Choosing your points of comparison

Before writing, you need to decide what you are comparing. The most productive comparisons are those that reveal something about both texts that would not be apparent if each were considered in isolation. In other words, the comparison should be illuminating, not merely mechanical.

There are several frameworks you can use to generate points of comparison. Examiners across GCSE and A-Level look for engagement with the following areas:

Themes and subject matter: what are both texts about, and how do they approach the same subject? Two poems about war may present it in radically different ways, and exploring that difference is the essence of the comparison.

Language and imagery: what techniques do the writers use, and how do those techniques differ in their effects? Comparing a metaphor in one text with a simile in another, and explaining why the different choice matters, is the kind of detailed analysis that examiners reward.

Form and structure: how are the texts organised, and what effect does that organisation have? Comparing a sonnet's tight formal constraints with a free verse poem's lack of them can reveal a great deal about each poet's relationship with their subject.

Tone and voice: what is the speaker's attitude, and how is it conveyed? A comparison of tone can be particularly revealing when two texts deal with the same subject in different emotional registers.

Context: how do the historical, social, or literary contexts of the texts shape their treatment of the subject? At A-Level, contextual comparison is expected. At GCSE, it is rewarded when it is relevant and specific.

Comparative language

The language you use to signal comparison matters more than students often realise. A well-chosen connective can do a great deal of structural work in a single word. The following categories of comparative language should be part of your active vocabulary.

For similarities: "similarly," "in a comparable way," "both texts," "this approach is shared by," "like [Text A], [Text B] also." For differences: "in contrast," "whereas," "unlike," "however," "where [Text A] presents... [Text B] instead," "this diverges from." For more nuanced comparisons: "while both texts address..., they do so in markedly different ways," "the similarity is, however, superficial," "this parallel breaks down when we consider."

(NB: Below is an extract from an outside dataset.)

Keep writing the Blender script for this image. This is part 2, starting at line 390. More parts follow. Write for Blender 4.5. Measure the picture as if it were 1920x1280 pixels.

The most sophisticated comparative writing uses language that goes beyond simple contrast. Phrases like "this parallel breaks down" and "the similarity is superficial" signal that you are thinking critically about the relationship between the two texts, not just noting that they are similar or different.

A worked example: comparing two poems

Suppose you are comparing how two poets present the theme of memory. Poet A uses a tightly controlled sonnet form, regular metre, and a central extended metaphor comparing memory to a photograph. Poet B uses free verse, fragmented syntax, and a series of disconnected images.

Integrated comparative paragraph

Both poets present memory as something that is simultaneously preserved and distorted, but they approach this tension through opposing formal strategies. Poet A's use of the sonnet form, with its predictable rhyme scheme and regular iambic pentametre, creates a sense of order that mirrors the stability of a photographic image: memory, in this poem, is something that can be fixed and held. The extended metaphor of the photograph reinforces this, suggesting that memory captures a moment with clarity and permanence. Poet B, however, rejects this orderliness entirely. The fragmented free verse, with its enjambment and irregular line lengths, enacts the experience of memory as unstable and incomplete. Where Poet A's memory is a framed picture on a wall, Poet B's is a handful of broken shards that resist reassembly. The contrast is revealing: Poet A's formal control implies a trust in memory's reliability, while Poet B's deliberate disorder suggests that memory is not a record but a reconstruction, partial and unreliable. The effect on the reader differs accordingly. Poet A's poem offers reassurance; Poet B's provokes unease.

This paragraph holds both texts in view throughout. It does not finish discussing one before moving to the other; instead, it weaves between them, using each to illuminate the other. The comparison is not just identified but analysed: the paragraph explains why the difference matters and what it reveals about each poet's treatment of the theme.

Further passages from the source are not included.